**EXERCISE INPUT:**
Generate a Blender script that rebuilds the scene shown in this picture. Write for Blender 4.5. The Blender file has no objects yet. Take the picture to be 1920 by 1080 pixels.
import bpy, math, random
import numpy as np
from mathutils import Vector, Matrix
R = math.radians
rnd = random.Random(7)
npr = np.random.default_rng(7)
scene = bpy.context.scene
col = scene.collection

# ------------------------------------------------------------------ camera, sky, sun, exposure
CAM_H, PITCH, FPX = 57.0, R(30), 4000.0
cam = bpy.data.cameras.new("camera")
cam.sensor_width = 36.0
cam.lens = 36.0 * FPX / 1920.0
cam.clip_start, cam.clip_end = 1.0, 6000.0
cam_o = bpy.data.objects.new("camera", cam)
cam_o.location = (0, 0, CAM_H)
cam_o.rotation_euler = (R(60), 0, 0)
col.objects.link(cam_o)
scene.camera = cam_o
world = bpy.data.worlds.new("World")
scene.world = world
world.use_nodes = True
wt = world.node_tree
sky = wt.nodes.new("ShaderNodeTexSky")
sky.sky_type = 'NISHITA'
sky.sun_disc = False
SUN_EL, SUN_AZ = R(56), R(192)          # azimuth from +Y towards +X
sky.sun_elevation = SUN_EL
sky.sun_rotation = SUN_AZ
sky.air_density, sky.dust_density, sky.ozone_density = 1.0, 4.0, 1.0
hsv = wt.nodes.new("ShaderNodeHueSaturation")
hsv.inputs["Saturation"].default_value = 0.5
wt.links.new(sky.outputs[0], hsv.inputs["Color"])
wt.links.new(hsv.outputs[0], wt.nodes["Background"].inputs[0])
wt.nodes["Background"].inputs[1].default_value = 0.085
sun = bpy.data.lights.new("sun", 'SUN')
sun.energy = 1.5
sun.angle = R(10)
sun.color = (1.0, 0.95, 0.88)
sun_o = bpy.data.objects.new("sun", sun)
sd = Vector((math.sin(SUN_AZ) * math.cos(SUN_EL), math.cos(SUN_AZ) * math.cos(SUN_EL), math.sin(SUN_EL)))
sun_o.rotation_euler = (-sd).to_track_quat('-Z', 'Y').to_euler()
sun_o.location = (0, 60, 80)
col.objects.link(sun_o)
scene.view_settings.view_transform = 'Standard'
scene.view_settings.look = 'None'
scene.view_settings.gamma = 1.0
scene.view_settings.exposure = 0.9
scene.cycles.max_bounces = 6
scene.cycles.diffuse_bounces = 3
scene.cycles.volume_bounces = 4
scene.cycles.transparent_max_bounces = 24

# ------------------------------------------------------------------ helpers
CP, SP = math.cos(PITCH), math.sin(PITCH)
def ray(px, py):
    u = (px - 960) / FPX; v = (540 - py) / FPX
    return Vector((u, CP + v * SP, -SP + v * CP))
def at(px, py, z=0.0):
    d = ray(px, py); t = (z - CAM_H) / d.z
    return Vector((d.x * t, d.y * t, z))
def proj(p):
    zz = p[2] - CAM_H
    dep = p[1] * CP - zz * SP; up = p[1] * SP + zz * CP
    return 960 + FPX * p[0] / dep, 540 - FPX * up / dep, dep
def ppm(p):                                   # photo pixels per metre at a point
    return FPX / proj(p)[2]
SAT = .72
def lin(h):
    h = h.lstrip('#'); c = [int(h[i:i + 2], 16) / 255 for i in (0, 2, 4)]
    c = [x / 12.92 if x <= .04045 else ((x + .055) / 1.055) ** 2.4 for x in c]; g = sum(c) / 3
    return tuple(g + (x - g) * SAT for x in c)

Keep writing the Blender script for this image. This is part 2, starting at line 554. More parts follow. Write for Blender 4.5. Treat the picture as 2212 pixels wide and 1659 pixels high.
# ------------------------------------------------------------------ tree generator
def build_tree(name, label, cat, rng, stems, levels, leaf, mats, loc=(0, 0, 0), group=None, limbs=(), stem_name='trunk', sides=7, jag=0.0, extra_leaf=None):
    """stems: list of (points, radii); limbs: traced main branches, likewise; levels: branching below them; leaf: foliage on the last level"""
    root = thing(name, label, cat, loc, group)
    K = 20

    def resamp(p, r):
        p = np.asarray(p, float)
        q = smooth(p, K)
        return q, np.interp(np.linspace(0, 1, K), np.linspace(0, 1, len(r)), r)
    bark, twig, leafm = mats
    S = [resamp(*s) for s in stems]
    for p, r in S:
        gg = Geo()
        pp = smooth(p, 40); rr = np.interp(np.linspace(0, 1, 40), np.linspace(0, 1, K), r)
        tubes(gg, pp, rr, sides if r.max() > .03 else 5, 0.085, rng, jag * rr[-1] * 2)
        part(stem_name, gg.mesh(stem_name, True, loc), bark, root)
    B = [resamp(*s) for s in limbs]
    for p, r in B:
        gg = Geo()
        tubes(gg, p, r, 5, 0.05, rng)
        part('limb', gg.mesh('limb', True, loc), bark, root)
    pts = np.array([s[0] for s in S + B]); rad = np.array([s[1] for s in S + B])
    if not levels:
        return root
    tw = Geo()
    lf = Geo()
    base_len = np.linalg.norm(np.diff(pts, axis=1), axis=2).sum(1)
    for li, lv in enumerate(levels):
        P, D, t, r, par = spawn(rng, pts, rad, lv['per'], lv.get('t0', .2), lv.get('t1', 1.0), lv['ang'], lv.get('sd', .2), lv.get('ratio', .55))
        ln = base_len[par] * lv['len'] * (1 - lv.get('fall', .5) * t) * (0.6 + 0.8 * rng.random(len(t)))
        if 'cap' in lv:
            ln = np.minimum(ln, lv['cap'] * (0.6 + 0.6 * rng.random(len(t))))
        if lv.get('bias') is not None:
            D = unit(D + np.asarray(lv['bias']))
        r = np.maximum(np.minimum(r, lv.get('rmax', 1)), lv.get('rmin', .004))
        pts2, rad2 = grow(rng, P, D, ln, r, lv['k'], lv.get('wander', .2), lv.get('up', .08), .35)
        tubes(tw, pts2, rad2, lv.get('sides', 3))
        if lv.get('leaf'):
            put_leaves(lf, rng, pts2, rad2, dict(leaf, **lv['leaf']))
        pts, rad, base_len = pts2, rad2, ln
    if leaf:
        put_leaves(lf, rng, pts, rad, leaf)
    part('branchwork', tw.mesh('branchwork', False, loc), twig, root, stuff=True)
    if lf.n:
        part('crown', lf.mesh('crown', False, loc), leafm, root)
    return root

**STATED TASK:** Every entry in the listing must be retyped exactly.

**SOLUTION TO THIS TASK:**
Generate a Blender script that rebuilds the scene shown in this picture. Write for Blender 4.5. The Blender file has no objects yet. Take the picture to be 1920 by 1080 pixels.
import bpy, math, random
import numpy as np
from mathutils import Vector, Matrix
R = math.radians
rnd = random.Random(7)
npr = np.random.default_rng(7)
scene = bpy.context.scene
col = scene.collection

# ------------------------------------------------------------------ camera, sky, sun, exposure
CAM_H, PITCH, FPX = 57.0, R(30), 4000.0
cam = bpy.data.cameras.new("camera")
cam.sensor_width = 36.0
cam.lens = 36.0 * FPX / 1920.0
cam.clip_start, cam.clip_end = 1.0, 6000.0
cam_o = bpy.data.objects.new("camera", cam)
cam_o.location = (0, 0, CAM_H)
cam_o.rotation_euler = (R(60), 0, 0)
col.objects.link(cam_o)
scene.camera = cam_o
world = bpy.data.worlds.new("World")
scene.world = world
world.use_nodes = True
wt = world.node_tree
sky = wt.nodes.new("ShaderNodeTexSky")
sky.sky_type = 'NISHITA'
sky.sun_disc = False
SUN_EL, SUN_AZ = R(56), R(192)          # azimuth from +Y towards +X
sky.sun_elevation = SUN_EL
sky.sun_rotation = SUN_AZ
sky.air_density, sky.dust_density, sky.ozone_density = 1.0, 4.0, 1.0
hsv = wt.nodes.new("ShaderNodeHueSaturation")
hsv.inputs["Saturation"].default_value = 0.5
wt.links.new(sky.outputs[0], hsv.inputs["Color"])
wt.links.new(hsv.outputs[0], wt.nodes["Background"].inputs[0])
wt.nodes["Background"].inputs[1].default_value = 0.085
sun = bpy.data.lights.new("sun", 'SUN')
sun.energy = 1.5
sun.angle = R(10)
sun.color = (1.0, 0.95, 0.88)
sun_o = bpy.data.objects.new("sun", sun)
sd = Vector((math.sin(SUN_AZ) * math.cos(SUN_EL), math.cos(SUN_AZ) * math.cos(SUN_EL), math.sin(SUN_EL)))
sun_o.rotation_euler = (-sd).to_track_quat('-Z', 'Y').to_euler()
sun_o.location = (0, 60, 80)
col.objects.link(sun_o)
scene.view_settings.view_transform = 'Standard'
scene.view_settings.look = 'None'
scene.view_settings.gamma = 1.0
scene.view_settings.exposure = 0.9
scene.cycles.max_bounces = 6
scene.cycles.diffuse_bounces = 3
scene.cycles.volume_bounces = 4
scene.cycles.transparent_max_bounces = 24

# ------------------------------------------------------------------ helpers
CP, SP = math.cos(PITCH), math.sin(PITCH)
def ray(px, py):
    u = (px - 960) / FPX; v = (540 - py) / FPX
    return Vector((u, CP + v * SP, -SP + v * CP))
def at(px, py, z=0.0):
    d = ray(px, py); t = (z - CAM_H) / d.z
    return Vector((d.x * t, d.y * t, z))
def proj(p):
    zz = p[2] - CAM_H
    dep = p[1] * CP - zz * SP; up = p[1] * SP + zz * CP
    return 960 + FPX * p[0] / dep, 540 - FPX * up / dep, dep
def ppm(p):                                   # photo pixels per metre at a point
    return FPX / proj(p)[2]
SAT = .72
def lin(h):
    h = h.lstrip('#'); c = [int(h[i:i + 2], 16) / 255 for i in (0, 2, 4)]
    c = [x / 12.92 if x <= .04045 else ((x + .055) / 1.055) ** 2.4 for x in c]; g = sum(c) / 3
    return tuple(g + (x - g) * SAT for x in c)

Keep writing the Blender script for this image. This is part 2, starting at line 554. More parts follow. Write for Blender 4.5. Treat the picture as 2212 pixels wide and 1659 pixels high.
# ------------------------------------------------------------------ tree generator
def build_tree(name, label, cat, rng, stems, levels, leaf, mats, loc=(0, 0, 0), group=None, limbs=(), stem_name='trunk', sides=7, jag=0.0, extra_leaf=None):
    """stems: list of (points, radii); limbs: traced main branches, likewise; levels: branching below them; leaf: foliage on the last level"""
    root = thing(name, label, cat, loc, group)
    K = 20

    def resamp(p, r):
        p = np.asarray(p, float)
        q = smooth(p, K)
        return q, np.interp(np.linspace(0, 1, K), np.linspace(0, 1, len(r)), r)
    bark, twig, leafm = mats
    S = [resamp(*s) for s in stems]
    for p, r in S:
        gg = Geo()
        pp = smooth(p, 40); rr = np.interp(np.linspace(0, 1, 40), np.linspace(0, 1, K), r)
        tubes(gg, pp, rr, sides if r.max() > .03 else 5, 0.085, rng, jag * rr[-1] * 2)
        part(stem_name, gg.mesh(stem_name, True, loc), bark, root)
    B = [resamp(*s) for s in limbs]
    for p, r in B:
        gg = Geo()
        tubes(gg, p, r, 5, 0.05, rng)
        part('limb', gg.mesh('limb', True, loc), bark, root)
    pts = np.array([s[0] for s in S + B]); rad = np.array([s[1] for s in S + B])
    if not levels:
        return root
    tw = Geo()
    lf = Geo()
    base_len = np.linalg.norm(np.diff(pts, axis=1), axis=2).sum(1)
    for li, lv in enumerate(levels):
        P, D, t, r, par = spawn(rng, pts, rad, lv['per'], lv.get('t0', .2), lv.get('t1', 1.0), lv['ang'], lv.get('sd', .2), lv.get('ratio', .55))
        ln = base_len[par] * lv['len'] * (1 - lv.get('fall', .5) * t) * (0.6 + 0.8 * rng.random(len(t)))
        if 'cap' in lv:
            ln = np.minimum(ln, lv['cap'] * (0.6 + 0.6 * rng.random(len(t))))
        if lv.get('bias') is not None:
            D = unit(D + np.asarray(lv['bias']))
        r = np.maximum(np.minimum(r, lv.get('rmax', 1)), lv.get('rmin', .004))
        pts2, rad2 = grow(rng, P, D, ln, r, lv['k'], lv.get('wander', .2), lv.get('up', .08), .35)
        tubes(tw, pts2, rad2, lv.get('sides', 3))
        if lv.get('leaf'):
            put_leaves(lf, rng, pts2, rad2, dict(leaf, **lv['leaf']))
        pts, rad, base_len = pts2, rad2, ln
    if leaf:
        put_leaves(lf, rng, pts, rad, leaf)
    part('branchwork', tw.mesh('branchwork', False, loc), twig, root, stuff=True)
    if lf.n:
        part('crown', lf.mesh('crown', False, loc), leafm, root)
    return root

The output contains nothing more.